» **COLLECTED DATA**:
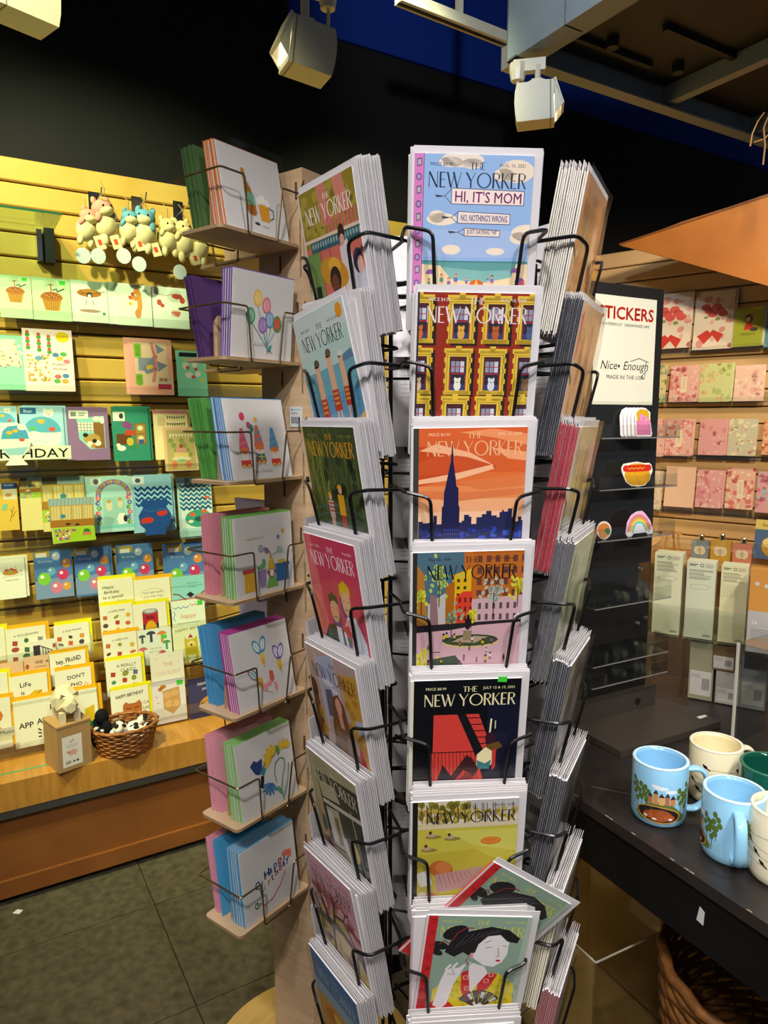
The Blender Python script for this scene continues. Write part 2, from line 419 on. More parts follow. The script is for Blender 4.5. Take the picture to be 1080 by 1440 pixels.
lamp_head('track_lamp', at_depth(431, 72, 2.05), ang-5, 7, 'white track lamp head with looped cable above the plywood card tower', .14)
lamp_head('track_lamp', at_depth(754, 148, 2.35), 180-12, 2, 'white track lamp head hanging below the corner of the grey steel frame', .13, .06)
lamp_head('track_lamp', at_depth(26, -14, 1.75), ang+20, 0, 'white track lamp head cut by the upper left corner', .15)

# ---- orange wooden canopy above the right wall
P0 = CORNER+RN*.42
pts = [onplane(x, y, P0, RN) for x, y in ((872, 345), (960, 312), (1080, 274), (1200, 238), (1200, 436), (1080, 402), (960, 368))]
loc = [((p-CORNER).dot(RU), p.z) for p in pts]
cn = empty('wooden_canopy', FR, 'orange wooden pointed canopy board jutting in from the right edge', 'canopy')
MB().prism(list(reversed(loc)), .40, .425).build('board', ORANGE, cn)
m = MB(); e0, e1 = loc[0], loc[3]
m.prism([(e0[0], e0[1]), (e1[0], e1[1]), (e1[0], e1[1]+.012), (e0[0], e0[1]+.006)][::-1], .385, .43).build('top_edge', mat('canopy_edge', '#6b3c16', .5), cn)
MB().box((loc[2][0]+.05, loc[2][1]-.05, .2), (.04, .04, .39)).build('bracket', ORANGE, cn)
# raffia strands at the upper right
for k, pts in enumerate((((1075, 158), (1066, 170), (1058, 188), (1055, 206)), ((1082, 160), (1074, 180), (1076, 205), (1073, 232)), ((1085, 185), (1074, 196), (1060, 200)))):
    m = MB(); m.tube([at_depth(x, y, 2.5+.01*k) for x, y in pts], .0028, 5)
    tag(m.build('raffia_strand', mat('raffia', '#5c4628', .8)), ('curled raffia strand hanging at upper right, leftmost of three', 'long straight raffia strand hanging at upper right', 'short raffia strand crossing the other two at upper right')[k], 'raffia')

# ================================================================== MAGAZINE CARD SPINNER
LET = {   # thick and thin strokes (x0,y0,x1,y1,width), y up, cap height 1
 'N': (.66, [(.05, 0, .05, 1, .05), (.05, 1, .58, 0, .13), (.60, 0, .60, 1, .05)]),
 'E': (.44, [(.07, 0, .07, 1, .12), (.07, .97, .42, .97, .055), (.07, .52, .36, .52, .05), (.07, .03, .42, .03, .055)]),
 'W': (.98, [(.03, 1, .28, 0, .12), (.28, 0, .50, .95, .045), (.44, 1, .70, 0, .12), (.70, 0, .95, 1, .045)]),
 'Y': (.68, [(.03, 1, .34, .45, .13), (.64, 1, .34, .45, .045), (.34, 0, .34, .46, .10)]),
 'K': (.56, [(.07, 0, .07, 1, .12), (.10, .45, .50, 1, .045), (.18, .55, .53, 0, .12)]),
 'R': (.54, [(.07, 0, .07, 1, .12), (.07, .97, .34, .97, .05), (.34, .97, .46, .88, .08), (.46, .88, .46, .66, .10), (.46, .66, .34, .55, .08), (.34, .55, .07, .55, .045), (.24, .55, .52, 0, .11)]),
 'T': (.56, [(.28, 0, .28, 1, .12), (.0, .97, .56, .97, .055)]),
 'H': (.60, [(.06, 0, .06, 1, .12), (.54, 0, .54, 1, .06), (.06, .5, .54, .5, .05)]),
 'O': (.98, None), ' ': (.16, [])}
def deco(a, s, x, y, w, h, c):
    tot = sum(LET[ch][0]+.07 for ch in s)-.07; k = w/tot; P = []; cx = x
    for ch in s:
        lw, st = LET[ch]
        if st is None:
            n = 22
            for i in range(n):
                q = []
                for t, rr in ((i, 1), (i+1, 1), (i+1, 0), (i, 0)):
                    an = 2*math.pi*t/n; ro = .5-(0 if rr else (.055+.05*abs(math.cos(an))))
                    q.append((cx+(.49+ro*math.cos(an)*.98)*k, y-h*.5-h*1.0*ro*math.sin(an)))
                P.append(q)
        else:
            for x0, y0, x1, y1, t in st:
                X0, Y0, X1, Y1 = cx+x0*k, y-y0*h, cx+x1*k, y-y1*h
                if abs(y1-y0) < .01: P.append([(X0, Y0-t*h/2), (X1, Y1-t*h/2), (X1, Y1+t*h/2), (X0, Y0+t*h/2)])
                else:
                    d = t*k/2; P.append([(X0-d, Y0), (X1-d, Y1), (X1+d, Y1), (X0+d, Y0)])
        cx += (lw+.07)*k
    a.add(P, c)
def title(a, c, x=13, w=80, y=13, h=13.5, price=None, date=None, small=None):
    deco(a, 'THE', x+w*.42, y+6.5, w*.155, 5.6, c); deco(a, 'NEW YORKER', x, y+8.5+h, w, h, c)
    if price: a.text(price, x+1, y+4, 2.6, small or c)
    if date: a.text(date, x+w-1, y+4, 2.6, small or c, al='r')
CW, CH = 100, 141
def cover(fn):
    a = Art(CW, CH); fn(a); return a
def blob(a, x, y, s, skin, hair, top, legs=None):      # small standing figure
    a.ell(x, y, 1.5*s, 1.8*s, hair, seg=8); a.ell(x, y+.6*s, 1.1*s, 1.3*s, skin, seg=8)
    a.poly([(x-1.6*s, y+2*s), (x+1.6*s, y+2*s), (x+1.9*s, y+6*s), (x-1.9*s, y+6*s)], top)
    a.rects([(x-1.4*s, y+6*s, 1.1*s, 4.4*s), (x+.3*s, y+6*s, 1.1*s, 4.4*s)], legs or skin)

def f_beach(a):
    rn = random.Random(3)
    a.bg('#8fb0da'); a.rect(0, 58, 100, 22, '#9fb7dc')
    a.ells([(40, 4, 18, 6), (30, 6, 10, 4), (48, 7, 9, 4)], '#e3d6c8', 14); a.ells([(86, 12, 15, 9), (75, 15, 9, 5)], '#e3d3bd', 14)
    a.ells([(24, 50, 13, 5), (20, 48, 7, 5), (98, 60, 14, 7), (92, 64, 9, 5), (33, 74, 8, 4), (71, 75, 8, 3)], '#ead9c3', 14)
    a.rect(0, 83, 100, 14, '#5f9a98'); a.rect(0, 83, 100, 1, '#3f7c7c'); a.poly([(26, 88), (60, 91), (84, 90), (88, 98), (60, 101), (34, 99)], '#7fb3ad')
    a.poly([(8, 86), (24, 87), (34, 98), (60, 101), (86, 96), (90, 85), (100, 85), (100, 141), (8, 141)], '#e6cfa4')
    for i in range(26):
        x, y = rn.uniform(12, 98), rn.uniform(94, 118)
        if not (48 < x < 62 and 96 < y < 106): blob(a, x, y, rn.uniform(.5, .95), '#e0a98a', rn.choice(('#5a3a22', '#b5622c', '#2c2420')), rn.choice(('#8a5fa8', '#d05a5a', '#4d8f86', '#e0b83c', '#5b6fae')))
    a.add([a.epts(56, 105, 7, 7, 0, 12, 180, 360)], '#d9622c'); a.poly([(53, 105), (56, 98), (59, 105)], '#efc050')
    for x, y in ((16, 94), (90, 92), (94, 100)): a.add([a.epts(x, y, 4.5, 4, 0, 10, 180, 360)], '#8d5aa0')
    a.poly([(10, 108), (22, 104), (30, 112), (16, 116)], '#5fa070'); a.poly([(84, 104), (98, 98), (100, 108), (88, 114)], '#c45a6a')
    a.ell(44, 126, 12, 9, '#3d3a44'); a.ell(80, 118, 9, 10, '#a5662c'); a.ell(82, 121, 6, 8, '#e3b090'); a.ell(60, 116, 4, 7, '#5b9a7c')
    title(a, '#22364a', 12, 82, 5, 12, 'PRICE $8.99', 'AUG. 16, 2021')
    for x0, y0, x1, y1, t, c, h in ((32, 26, 93, 38, 'HI, IT\'S MOM', '#a0448a', 8.2), (38, 44, 82, 53, 'NO, NOTHING\'S WRONG', '#4a4a9a', 5), (44, 57, 74, 63, 'JUST SAYING "HI"', '#5a5260', 3.4)):
        a.lines([[(x0-6, (y0+y1)/2), (x0, y0)], [(x0-6, (y0+y1)/2), (x0, y1)], [(x0-14, (y0+y1)/2), (x0-6, (y0+y1)/2)]], .5, '#3a4450')
        a.poly([(x0-14, (y0+y1)/2-1), (x0-9, (y0+y1)/2-.5), (x0-8, (y0+y1)/2+.6), (x0-13, (y0+y1)/2+1)], '#3a4450')
        a.poly([(x0-.6, y0-.6), (x1+.6, y0+1), (x1+.6, y1+.6), (x0-.6, y1+.2)], '#555a68'); a.poly([(x0, y0), (x1, y0+1.6), (x1, y1), (x0, y1-.4)], '#e9d8cf')
        a.text(t, x0+2, y1-2, h, c, w=x1-x0-4, bold=.012, rot=1)
    a.rect(0, 0, 8, 141, '#cf78b8')
    for i in range(12):
        if i % 2: a.ell(4, 7+i*10.5, 2.6, 3, '#5c4a78', seg=8); a.ell(4, 7+i*10.5, 1.7, 2, '#a98ac0', seg=8)
        else: a.poly([(2, 4+i*10.5), (6, 3+i*10.5), (6.4, 9+i*10.5), (2.4, 10+i*10.5)], '#5c5a70'); a.poly([(2.7, 5+i*10.5), (5.3, 4.2+i*10.5), (5.6, 8.2+i*10.5), (3, 8.8+i*10.5)], '#b7a9b8')
    a.rect(7.6, 0, .5, 141, '#6a3f70')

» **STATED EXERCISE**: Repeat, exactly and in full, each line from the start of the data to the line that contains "left corner', .15)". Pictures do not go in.

» **EXERCISE RESULT**:
The Blender Python script for this scene continues. Write part 2, from line 419 on. More parts follow. The script is for Blender 4.5. Take the picture to be 1080 by 1440 pixels.
lamp_head('track_lamp', at_depth(431, 72, 2.05), ang-5, 7, 'white track lamp head with looped cable above the plywood card tower', .14)
lamp_head('track_lamp', at_depth(754, 148, 2.35), 180-12, 2, 'white track lamp head hanging below the corner of the grey steel frame', .13, .06)
lamp_head('track_lamp', at_depth(26, -14, 1.75), ang+20, 0, 'white track lamp head cut by the upper left corner', .15)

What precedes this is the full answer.